L’argument typique que l’on entend des critiques du Bloc Québécois est que le parti ne pourra jamais atteindre le pouvoir et seulement agir en opposition. C’est en partie vrai, car le Bloc ne pourra jamais, de manière réaliste, former le gouvernement. Toutefois, c’est un argument faible, car le Bloc n’a jamais eu comme prétention de former le gouvernement canadien. En fait, il considère ce gouvernement canadien comme une entité étrangère, il serait complètement farfelu de vouloir diriger un pays que l’on ne considère pas sien. Le Bloc mise sur le système parlementaire canadien pour obtenir des acquis, protéger le Québec et son autonomie et pouvoir faire des gains en monnayant ses votes en échange de politiques favorisant le Québec. C’est encore plus efficace que d’être au pouvoir lorsque le gouvernement est minoritaire, car le Bloc n’a pas à faire de compromis entre les provinces, n’a pas de compte à rendre au reste du pays et n’est pas la cible d’attaques constantes de l’opposition. C’est une forme de pouvoir plus discrète, mais oh combien efficace.
#### L’extension du pouvoir du Québec à l’international.

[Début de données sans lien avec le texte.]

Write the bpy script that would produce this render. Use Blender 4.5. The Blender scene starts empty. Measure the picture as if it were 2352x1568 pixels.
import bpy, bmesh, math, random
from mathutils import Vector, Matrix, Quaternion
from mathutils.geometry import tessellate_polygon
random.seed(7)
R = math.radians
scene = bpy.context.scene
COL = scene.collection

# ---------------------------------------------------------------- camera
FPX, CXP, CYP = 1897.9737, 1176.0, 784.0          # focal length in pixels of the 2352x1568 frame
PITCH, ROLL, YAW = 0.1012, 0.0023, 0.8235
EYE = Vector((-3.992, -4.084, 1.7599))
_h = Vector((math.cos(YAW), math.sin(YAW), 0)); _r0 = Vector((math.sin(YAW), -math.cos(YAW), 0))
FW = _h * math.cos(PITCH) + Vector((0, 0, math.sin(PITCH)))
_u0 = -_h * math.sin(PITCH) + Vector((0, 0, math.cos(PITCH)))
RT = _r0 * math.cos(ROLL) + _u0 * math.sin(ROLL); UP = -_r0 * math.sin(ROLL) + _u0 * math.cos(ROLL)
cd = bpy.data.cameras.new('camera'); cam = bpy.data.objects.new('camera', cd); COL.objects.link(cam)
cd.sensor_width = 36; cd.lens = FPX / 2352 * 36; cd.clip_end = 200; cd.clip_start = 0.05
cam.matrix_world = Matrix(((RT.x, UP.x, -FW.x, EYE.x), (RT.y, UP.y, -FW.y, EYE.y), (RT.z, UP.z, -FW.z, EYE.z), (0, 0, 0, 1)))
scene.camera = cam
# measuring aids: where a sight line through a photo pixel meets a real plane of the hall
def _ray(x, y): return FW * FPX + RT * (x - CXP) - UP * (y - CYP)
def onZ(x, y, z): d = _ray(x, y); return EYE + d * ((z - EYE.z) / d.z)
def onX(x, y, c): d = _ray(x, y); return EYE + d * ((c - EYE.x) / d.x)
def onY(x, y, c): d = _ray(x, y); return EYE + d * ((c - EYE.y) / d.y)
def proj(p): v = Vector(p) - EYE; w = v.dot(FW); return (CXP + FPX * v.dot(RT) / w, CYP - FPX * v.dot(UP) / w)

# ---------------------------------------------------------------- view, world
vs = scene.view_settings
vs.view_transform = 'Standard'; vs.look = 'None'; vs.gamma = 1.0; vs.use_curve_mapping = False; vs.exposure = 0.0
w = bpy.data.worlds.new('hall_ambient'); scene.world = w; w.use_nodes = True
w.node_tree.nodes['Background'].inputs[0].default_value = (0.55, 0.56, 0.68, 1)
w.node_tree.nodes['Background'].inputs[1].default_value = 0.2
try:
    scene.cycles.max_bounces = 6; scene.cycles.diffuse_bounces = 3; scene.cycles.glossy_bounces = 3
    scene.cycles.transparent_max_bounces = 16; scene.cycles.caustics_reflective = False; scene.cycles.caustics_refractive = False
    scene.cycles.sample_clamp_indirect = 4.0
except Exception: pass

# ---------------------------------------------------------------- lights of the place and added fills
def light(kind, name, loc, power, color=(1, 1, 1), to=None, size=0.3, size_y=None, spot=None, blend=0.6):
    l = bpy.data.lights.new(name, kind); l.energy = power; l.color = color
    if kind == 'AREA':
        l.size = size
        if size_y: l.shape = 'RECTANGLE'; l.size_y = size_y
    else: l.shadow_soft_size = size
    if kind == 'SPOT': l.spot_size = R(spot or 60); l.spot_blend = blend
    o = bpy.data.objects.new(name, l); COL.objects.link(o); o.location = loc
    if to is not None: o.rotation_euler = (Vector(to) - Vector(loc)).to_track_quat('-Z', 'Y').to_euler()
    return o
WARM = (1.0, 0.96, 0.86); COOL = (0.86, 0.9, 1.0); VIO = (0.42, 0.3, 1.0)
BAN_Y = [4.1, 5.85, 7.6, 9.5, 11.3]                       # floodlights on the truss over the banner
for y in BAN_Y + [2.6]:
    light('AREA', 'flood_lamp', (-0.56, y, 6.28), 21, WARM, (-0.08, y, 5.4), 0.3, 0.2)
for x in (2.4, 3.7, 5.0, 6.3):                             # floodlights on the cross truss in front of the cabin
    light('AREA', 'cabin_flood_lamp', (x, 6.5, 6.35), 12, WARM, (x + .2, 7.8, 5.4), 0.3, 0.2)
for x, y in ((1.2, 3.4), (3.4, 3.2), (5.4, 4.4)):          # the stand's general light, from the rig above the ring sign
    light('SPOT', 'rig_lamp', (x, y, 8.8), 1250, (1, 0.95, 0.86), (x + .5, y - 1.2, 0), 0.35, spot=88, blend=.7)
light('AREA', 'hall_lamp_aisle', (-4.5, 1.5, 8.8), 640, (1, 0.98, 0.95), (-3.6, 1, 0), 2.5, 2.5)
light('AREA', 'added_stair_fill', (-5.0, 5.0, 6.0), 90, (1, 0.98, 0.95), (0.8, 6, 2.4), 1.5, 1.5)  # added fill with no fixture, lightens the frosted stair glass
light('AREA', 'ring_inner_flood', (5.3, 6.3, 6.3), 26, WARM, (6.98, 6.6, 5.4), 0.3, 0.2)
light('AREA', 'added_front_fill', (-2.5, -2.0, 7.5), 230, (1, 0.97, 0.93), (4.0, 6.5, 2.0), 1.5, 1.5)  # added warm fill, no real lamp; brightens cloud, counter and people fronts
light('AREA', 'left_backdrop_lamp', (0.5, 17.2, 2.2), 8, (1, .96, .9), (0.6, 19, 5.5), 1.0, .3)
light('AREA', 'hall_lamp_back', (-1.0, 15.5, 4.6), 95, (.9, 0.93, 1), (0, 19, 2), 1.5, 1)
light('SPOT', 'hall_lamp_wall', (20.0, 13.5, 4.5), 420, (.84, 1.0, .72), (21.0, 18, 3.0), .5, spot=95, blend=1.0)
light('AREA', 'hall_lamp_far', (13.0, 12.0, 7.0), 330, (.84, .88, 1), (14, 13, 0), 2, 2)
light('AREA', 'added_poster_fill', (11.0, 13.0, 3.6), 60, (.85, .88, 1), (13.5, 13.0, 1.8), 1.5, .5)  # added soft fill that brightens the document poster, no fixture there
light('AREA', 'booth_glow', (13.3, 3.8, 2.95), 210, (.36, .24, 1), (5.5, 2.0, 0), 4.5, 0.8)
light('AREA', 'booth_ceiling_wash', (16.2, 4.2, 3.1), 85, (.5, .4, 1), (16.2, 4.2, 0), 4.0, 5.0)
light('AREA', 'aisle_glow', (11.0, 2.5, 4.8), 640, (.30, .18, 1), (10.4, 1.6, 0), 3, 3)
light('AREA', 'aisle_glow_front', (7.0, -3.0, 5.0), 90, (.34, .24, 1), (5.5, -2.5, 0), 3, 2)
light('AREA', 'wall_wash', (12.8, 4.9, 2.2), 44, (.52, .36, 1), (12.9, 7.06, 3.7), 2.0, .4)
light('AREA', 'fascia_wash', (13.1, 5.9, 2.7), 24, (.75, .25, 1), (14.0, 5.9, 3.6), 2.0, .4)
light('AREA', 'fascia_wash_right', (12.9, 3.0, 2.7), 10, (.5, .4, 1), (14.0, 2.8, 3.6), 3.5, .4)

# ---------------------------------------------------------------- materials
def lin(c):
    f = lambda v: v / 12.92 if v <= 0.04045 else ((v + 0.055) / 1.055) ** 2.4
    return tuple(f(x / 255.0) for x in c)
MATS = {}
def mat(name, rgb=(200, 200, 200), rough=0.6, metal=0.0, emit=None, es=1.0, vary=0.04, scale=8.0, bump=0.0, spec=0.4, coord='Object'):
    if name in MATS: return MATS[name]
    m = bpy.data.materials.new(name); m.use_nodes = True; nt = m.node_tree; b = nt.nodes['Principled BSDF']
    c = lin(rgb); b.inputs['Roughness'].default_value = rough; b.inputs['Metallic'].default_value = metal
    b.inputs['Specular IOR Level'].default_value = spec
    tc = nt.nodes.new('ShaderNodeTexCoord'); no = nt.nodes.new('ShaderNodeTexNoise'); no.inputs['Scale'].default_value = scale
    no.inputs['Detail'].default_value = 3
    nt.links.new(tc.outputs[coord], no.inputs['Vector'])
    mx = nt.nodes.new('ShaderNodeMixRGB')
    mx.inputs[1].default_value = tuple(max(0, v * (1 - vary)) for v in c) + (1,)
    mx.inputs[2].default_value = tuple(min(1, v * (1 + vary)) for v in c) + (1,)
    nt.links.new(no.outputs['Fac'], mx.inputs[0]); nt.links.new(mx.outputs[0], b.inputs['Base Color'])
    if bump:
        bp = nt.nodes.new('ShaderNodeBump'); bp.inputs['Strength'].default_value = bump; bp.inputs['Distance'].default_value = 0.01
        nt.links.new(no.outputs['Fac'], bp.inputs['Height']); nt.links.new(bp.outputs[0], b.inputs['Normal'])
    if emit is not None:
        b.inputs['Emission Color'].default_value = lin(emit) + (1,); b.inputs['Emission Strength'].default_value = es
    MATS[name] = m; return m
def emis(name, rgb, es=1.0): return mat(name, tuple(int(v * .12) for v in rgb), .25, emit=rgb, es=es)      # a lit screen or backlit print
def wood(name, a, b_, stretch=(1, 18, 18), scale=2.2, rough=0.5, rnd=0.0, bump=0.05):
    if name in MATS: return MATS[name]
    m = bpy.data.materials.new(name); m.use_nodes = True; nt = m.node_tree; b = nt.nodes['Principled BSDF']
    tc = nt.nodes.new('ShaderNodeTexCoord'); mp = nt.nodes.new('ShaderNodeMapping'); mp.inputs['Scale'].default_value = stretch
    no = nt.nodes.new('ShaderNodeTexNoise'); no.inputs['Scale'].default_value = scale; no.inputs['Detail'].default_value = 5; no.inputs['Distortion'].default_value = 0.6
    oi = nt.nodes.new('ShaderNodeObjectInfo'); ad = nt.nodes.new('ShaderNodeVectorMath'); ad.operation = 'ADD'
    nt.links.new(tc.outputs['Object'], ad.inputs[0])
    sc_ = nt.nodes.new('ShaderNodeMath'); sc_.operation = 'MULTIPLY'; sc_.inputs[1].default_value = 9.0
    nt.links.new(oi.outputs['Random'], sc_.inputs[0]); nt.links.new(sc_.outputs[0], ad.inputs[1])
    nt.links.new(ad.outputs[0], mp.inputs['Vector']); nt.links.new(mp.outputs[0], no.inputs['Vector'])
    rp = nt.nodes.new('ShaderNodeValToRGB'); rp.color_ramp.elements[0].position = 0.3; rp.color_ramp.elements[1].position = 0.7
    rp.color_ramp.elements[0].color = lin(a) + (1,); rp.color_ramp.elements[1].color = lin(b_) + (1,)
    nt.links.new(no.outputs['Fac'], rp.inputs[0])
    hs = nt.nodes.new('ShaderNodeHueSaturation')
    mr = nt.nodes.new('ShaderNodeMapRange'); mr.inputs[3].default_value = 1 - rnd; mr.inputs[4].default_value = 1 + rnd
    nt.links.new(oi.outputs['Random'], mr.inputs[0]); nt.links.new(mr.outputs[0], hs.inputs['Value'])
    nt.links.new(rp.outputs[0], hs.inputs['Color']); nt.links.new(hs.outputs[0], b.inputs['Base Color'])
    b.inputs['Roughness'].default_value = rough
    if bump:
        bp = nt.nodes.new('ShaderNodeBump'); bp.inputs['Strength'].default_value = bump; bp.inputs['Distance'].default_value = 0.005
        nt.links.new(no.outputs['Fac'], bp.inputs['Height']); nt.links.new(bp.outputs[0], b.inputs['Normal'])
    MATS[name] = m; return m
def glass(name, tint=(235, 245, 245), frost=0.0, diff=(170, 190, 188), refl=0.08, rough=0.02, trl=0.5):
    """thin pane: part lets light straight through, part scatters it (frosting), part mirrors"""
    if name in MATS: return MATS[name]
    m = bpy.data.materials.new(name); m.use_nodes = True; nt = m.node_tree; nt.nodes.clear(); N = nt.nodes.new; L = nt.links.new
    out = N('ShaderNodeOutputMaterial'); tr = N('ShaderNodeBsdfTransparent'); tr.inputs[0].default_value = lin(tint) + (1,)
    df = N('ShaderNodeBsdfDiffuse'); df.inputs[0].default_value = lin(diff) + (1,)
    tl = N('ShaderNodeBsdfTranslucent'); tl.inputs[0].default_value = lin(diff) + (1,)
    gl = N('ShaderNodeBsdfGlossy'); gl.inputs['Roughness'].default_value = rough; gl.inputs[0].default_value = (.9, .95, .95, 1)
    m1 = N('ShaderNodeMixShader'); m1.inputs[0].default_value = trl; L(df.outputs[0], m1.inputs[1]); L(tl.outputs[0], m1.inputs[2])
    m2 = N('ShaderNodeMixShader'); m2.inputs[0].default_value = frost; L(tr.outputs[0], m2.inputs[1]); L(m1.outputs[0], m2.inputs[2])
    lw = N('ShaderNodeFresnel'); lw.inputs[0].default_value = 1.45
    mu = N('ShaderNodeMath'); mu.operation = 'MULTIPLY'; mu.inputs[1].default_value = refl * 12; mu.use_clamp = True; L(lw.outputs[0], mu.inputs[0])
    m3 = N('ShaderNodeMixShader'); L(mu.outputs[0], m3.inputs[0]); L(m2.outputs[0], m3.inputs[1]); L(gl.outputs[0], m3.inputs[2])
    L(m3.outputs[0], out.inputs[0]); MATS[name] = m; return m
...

Le Québec par son statut de province n’est que trop rarement présent aux tables des négociations. En fait, il est carrément absent lors des négociations les plus importantes à sa vitalité économique et à la protection de sa spécificité culturelle. Il suffit de penser aux négociations entourant le renouvellement de l’ALÉNA, l’accord de libre-échange avec l’Europe ou tout autre accord de libre-échange pour se rendre compte de l’impuissance totale du Québec. En n’étant pas présent à la table des négociations, le Québec ne peut pas négocier pour ses intérêts et doit se contenter de ce qu’Ottawa voudra bien négocier. Ce sera le cas tant et aussi longtemps que le Québec demeure dans le Canada, mais il existe un moyen de réduire cette impuissance. En ayant une députation importante et potentiellement la balance du pouvoir, le Bloc devient en quelque sorte le négociateur en chef du gouvernement québécois. Il permet au Québec de défendre ses intérêts et de limiter les dégâts qu’Ottawa pourrait causer. On l’a vu avec le dossier de l’aluminium dans le nouvel ALÉNA où le Bloc était le seul parti à se battre pour le secteur de l’aluminium du Québec. Ce n’est pas là un discours d’indépendantiste convaincu, Robert Bourassa fédéraliste jusqu’à son dernier souffle, était bien au courant de ces avantages et appuyait non officiellement le Bloc Québécois. Ce n’est pas moi qui le dis, mais Lucien Bouchard!1
#### Se donner les moyens d’exister.
Il faut cesser d’espérer que le Canada ne reconnaisse l’existence de la nation québécoise, il faut d’abord se reconnaître nous-mêmes et se donner les moyens d’exister concrètement. Ça passe par se donner un vrai pouvoir et négocier d’égal à égal avec le Canada. Cesser d’accepter notre statut de subordonné et prendre notre place comme nation à part entière. Le seul moyen de faire cela est d’avoir un parti nationaliste, n’ayant que les intérêts du Québec à défendre à la Chambre des communes. Le seul moyen d’être nous-mêmes et de progresser c’est avec le Bloc Québécois.

  1. « Robert Bourassa et nous », 170.